学部・大学院

「学び」と「実践」を通じた人材育成

哲学・宗教文化コース

1年生春学期の授業の紹介

前回の記事では「哲学」の模擬授業をご紹介しました。
本コースは「哲学」(西洋哲学・東洋哲学)と「宗教文化」の2つの学びから構成されています。

では、「宗教文化」の授業はどんな感じなのでしょうか。
春学期の授業「宗教文化論」から小ネタを1つご紹介します。

この授業では、アニメ、ゲーム、映画、スポーツ、音楽などに宗教が影響を与えてきたことを知り、これといった信仰をもたない人たちも、実は宗教に大きくかかわっているのだということを学びました。

たとえば1966-67年に制作された「キングコング」というアニメがあります。このオープニングソングは私(=教務主任)もよく口ずさんだのですが、こんな感じです。 

(ウッハウハウハウッハッハ ウッハウハウハ ウッハッハ)
大きな山をひとまたぎ キングコングがやってくる
恐くなんかないんだよ
キングコングは友達さ
火山も津波も恐竜も キングコングにゃかなわない
戦えキングコング ぼくらの王者

皆さんのご両親にもご存じの方がいらっしゃるかと思いますが、このアニメは日米合作で、アメリカでも放映されていたことはあまり知られていないかもしれません。
そのアメリカ版の方もオープニングソングがあるのですが、アニメ(絵)は同じなのに、つけられている曲が全く違います。日本語に訳すとこんな感 じです。

 キングコングの名前を君も知っているだろう
キングコングの名声を君も知っているだろう
キングコングは人間の10倍の大きさだ。
ある日、危険を知るには幼すぎた一人の少年が
この巨大で恐ろしい未知の存在と友だちになった。
そして彼らの家である島で彼らが送った生活は、伝説になった。

 いかがいかがでしょうか。日本版の方は、キングコングが主語であり、キングコングは僕らの王だと讃え、人間とキングコングの距離が近いのですが、アメリカ版の方はキングコングに対し距離をおいて見ている感じがします。
また、日本版ではキングコングは「恐くない」と言っていますが、アメリカ版は「恐ろしい未知の存在」と描写しています。
同じアニメなのにここまで違うのは、文化の違いがあるからで、その違いのもとはキリスト教と日本の伝統宗教の違いからきていると見ることができます。
日本では動物も神として崇めることがありますから、キングコングを人間の王とみなしても違和感ないのでしょうが、キリスト教圏ではそれはふつうはない発想なのでしょう。
曲調も全く違い、日本版は主人公の男の子の声(女性の声優)、アメリカ版は大人の男性の合唱です。
キングコングの声も、日本版は「ウッハ、ウハウハ」とコミカルですが、アメリカ版では野生のナマの雄たけび調です。
(ネットで探してみてくださいね)

アメリカのアニメでも今公開の「ヒックとドラゴン」のように、巨大な怪物的存在と少年が友達になる作品はないわけじゃないんですが、同じアニメにこれだけ違う歌がついているというのは興味深いところです。

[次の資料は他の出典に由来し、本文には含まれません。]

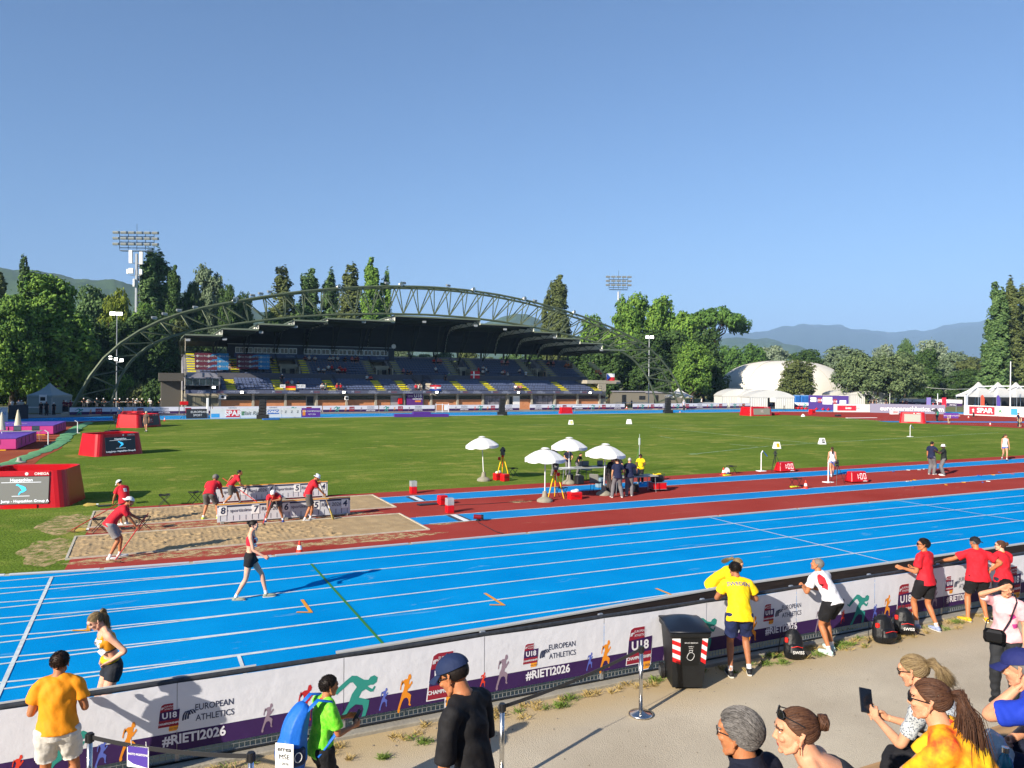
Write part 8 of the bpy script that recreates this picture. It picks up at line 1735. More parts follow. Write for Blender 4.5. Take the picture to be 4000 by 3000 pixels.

また、これに関係することでは、1年生の中に「スーパーマンやバットマンは人間サイズなのに、ウルトラマンは巨大なのはなぜか」という問いをたてて、やはり背後の宗教的世界観の違いからレポートした人がいました。
これはとてもセンスのある「問いかけ」だと思います。
とくにアニメや特撮のファンではない人も「そう言われてみれば、たしかにそうだね。なぜなんだろう?」と思わず知りたくなる問いだからです。
こういった身近な「疑問」や「謎」から入っていくのが、このコースの学びの特徴です。